El doctor Caldera
Por Elías Pino Iturrieta
Debo decir que ejercí un cargo público durante el segundo gobierno del doctor Caldera, y que me sentí honrado de acompañarlo. Debo también decir que la relación con quien era entonces el jefe del Estado, sin ser cercana de veras, se remontaba a los días de mi infancia en Boconó. Mi familia, especialmente mi madre, sentían especial devoción por su figura y por lo que representaba el Copei de los primeros tiempos. Los vínculos de colaboración y los recuerdos lejanos deben influir en lo que viene de seguidas; aunque también, según espero, la obligación de un opinador que cambió su parecer sobre las vicisitudes del país en la medida en que tropezaba sus escollos o formaba parte de ellos. De tales peculiaridades manan los comentarios de hoy sobre el hombre recientemente fallecido.
Un apunte sobre el trato de la política, en primer lugar. Estamos frente a un rasgo del estadista que debemos rescatar. El erizamiento que caracteriza el desenvolvimiento de los negocios públicos a partir de la desaparición del gomecismo, concluye o se hace menos acuciante cuando el joven Caldera se interesa por ellos. La obligación del diálogo fundamentado en ideas, el desprecio por los insultos en la tribuna, la preocupación por hacerse de un discurso convincente en cuyo contenido había poco lugar para las puyas habituales y para los dicterios, abre un horizonte desconocido en Venezuela desde las horas terribles de la federación. Sí, después de medio siglo de silencio, se pasa a la etapa de sonados agravios en el quehacer de quienes hacen el trabajo de gobernar o de oponerse a los gobiernos, las maneras mesuradas del flamante líder y lo que trasmitió de ellas a sus seguidores, introducen una mudanza que no debe pasar inadvertida. No se trata ahora de alabar el nacimiento de una política aferrada a la Urbanidad de Carreño, sino de apreciar la apertura de unos vínculos respetuosos y respetables entre adversarios, y aun entre criaturas de una misma bandería, sin los cuales no era posible la construcción del proyecto democrático a partir del derrocamiento de Pérez Jiménez. Tampoco se pretende ahora la apología de las formalidades, sino sólo llamar la atención sobre cómo resultaba imposible el entendimiento sobre las urgencias de la sociedad, rasgo esencial de la segunda mitad de nuestro siglo XX, sin el reconocimiento de los pares que distinguió la conducta de quien no quiso que la república fuera asunto de ventilar revanchas y rencores frente al pueblo.

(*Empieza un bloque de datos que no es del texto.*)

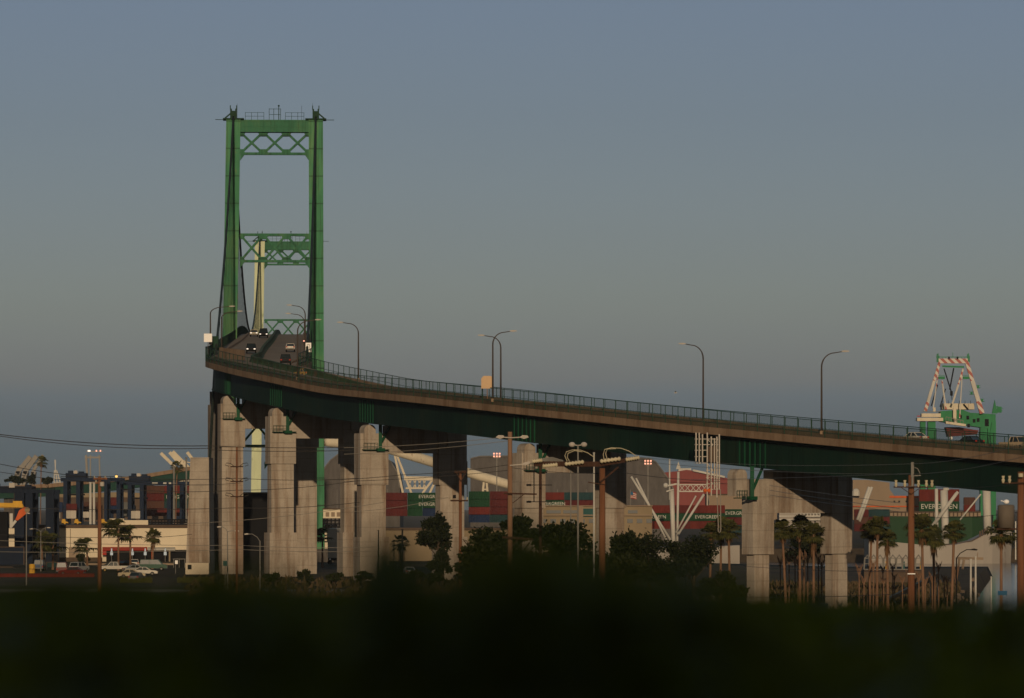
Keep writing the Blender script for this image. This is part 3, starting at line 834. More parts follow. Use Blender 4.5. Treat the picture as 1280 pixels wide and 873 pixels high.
# scaffold hanging beside the girder
sc_ = thing('hanging_scaffold', 'grey painters scaffold with long cables hanging beside the green girder', 'scaffold', P(885, 600, 648))
D_ = 649.0
m = MB()
for x, y0, y1 in ((870, 541, 577), (874, 541, 580), (878, 543, 578), (884, 541, 632), (889, 546, 620), (896, 546, 622), (899, 543, 612), (893, 548, 612)):
    m.bar(P(x, y0, D_), P(x, y1, D_), .2); m.bar(P(x, y0, D_ - 1.4), P(x, y1, D_ - 1.4), .15)
for y in (549, 556, 563, 571, 579, 588, 597, 605, 612):
    m.bar(P(868 if y < 580 else 883, y, D_), P(900, y, D_), .11); m.bar(P(883, y, D_), P(883, y, D_ - 1.4), .1)
for y0, y1 in ((549, 563), (563, 579), (579, 597), (597, 612)):
    m.bar(P(884, y0, D_), P(898, y1, D_), .1); m.bar(P(898, y0, D_), P(884, y1, D_), .1)
m.build('frame', M['lamphead'], sc_)
m = MB()
for x0, x1, y1 in ((884, 887, 630), (896, 898, 660), (900.5, 901, 662)):
    m.bar(P(x0, 612, D_), P(x1, y1, D_), .13)
lp = [P(897.5, 660, D_), P(898, 664.5, D_), P(899.3, 666, D_), P(900.6, 664.5, D_), P(901, 660, D_)]
m.tube(lp, .1, 5); m.build('cable', M['wirelit'], sc_)
m = MB(); m.box(P(884, 613.5, D_ - 1), (1.1, .8, .5)); m.ball(P(881.5, 613.5, D_ - 1.4), .3); m.ball(P(886, 613.5, D_ - 1.4), .3); m.build('hoist', M['orange'], sc_)
m = MB(); m.box(P(891, 568, D_ - .6), (1.3, .8, 2.2)); m.build('control_box', M['brown'], sc_)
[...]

De allí la alternativa de la pacificación, que lleva a cabo durante su primera administración. Pasar a la concordia después de casi una década de conflicto armado y luego de la difusión de un pensamiento extremista que no aceptaba las pautas de la democracia representativa, pasar del miedo compartido en los campos y en las ciudades a una rutina de esperanza y normalidad, no puede convertirse en fenómeno concreto sin el empeño de una voluntad formada en la atención de las necesidades y los anhelos de quienes transitan derroteros antagónicos. La vida según se entiende a partir de 1958 se fortalece en adelante, los grandes partidos pueden prestar mejor atención a las urgencias del país, si tienen el deseo de hacerlo; los partidos pequeños y las fuerzas subversivas encuentran lugar bajo el sol venezolano, para que la sociedad, sin la conminación de la violencia, haga lo que debe o lo que puede hacer, bueno o malo. Gracias a la curación de cicatrices que entonces realiza, el país se transforma en términos positivos, pero también su figura. Supera los linderos de los movimientos y de las organizaciones establecidas, para caminar después sin su muleta cuando comienzan a perder el favor de las multitudes.
Una última observación, debido a los aprietos del espacio, referida a su formación intelectual. Colegial aplicado y puntual, biógrafo célebre a los diecinueve años, catedrático de Sociología del Derecho en la Universidad, formador de generaciones de abogados y servidores públicos, investigador de la obra de Andrés Bello y autor de ensayos dignos de atención, sus luces le permiten un encumbramiento capaz de concederle lugar de excepción entre los miembros de la dirigencia en el país contemporáneo. La política como testimonio de ilustración lo debe colocar entre sus voceros descollantes. Una analogía con sus compañeros de viaje, pero en especial con los dirigentes de la actualidad, lo debe ubicar cabalmente en nuestros anales.
Algo de eso se ha intentado ahora, sin la pretensión de ofrecer una lección de politología ni un análisis objetivo. Habrá tiempo de hacerlos, cuando el paso del calendario lo aconseje. De momento, el capricho de la pluma sólo ha querido detenerse en algunas de sus cualidades más evidentes.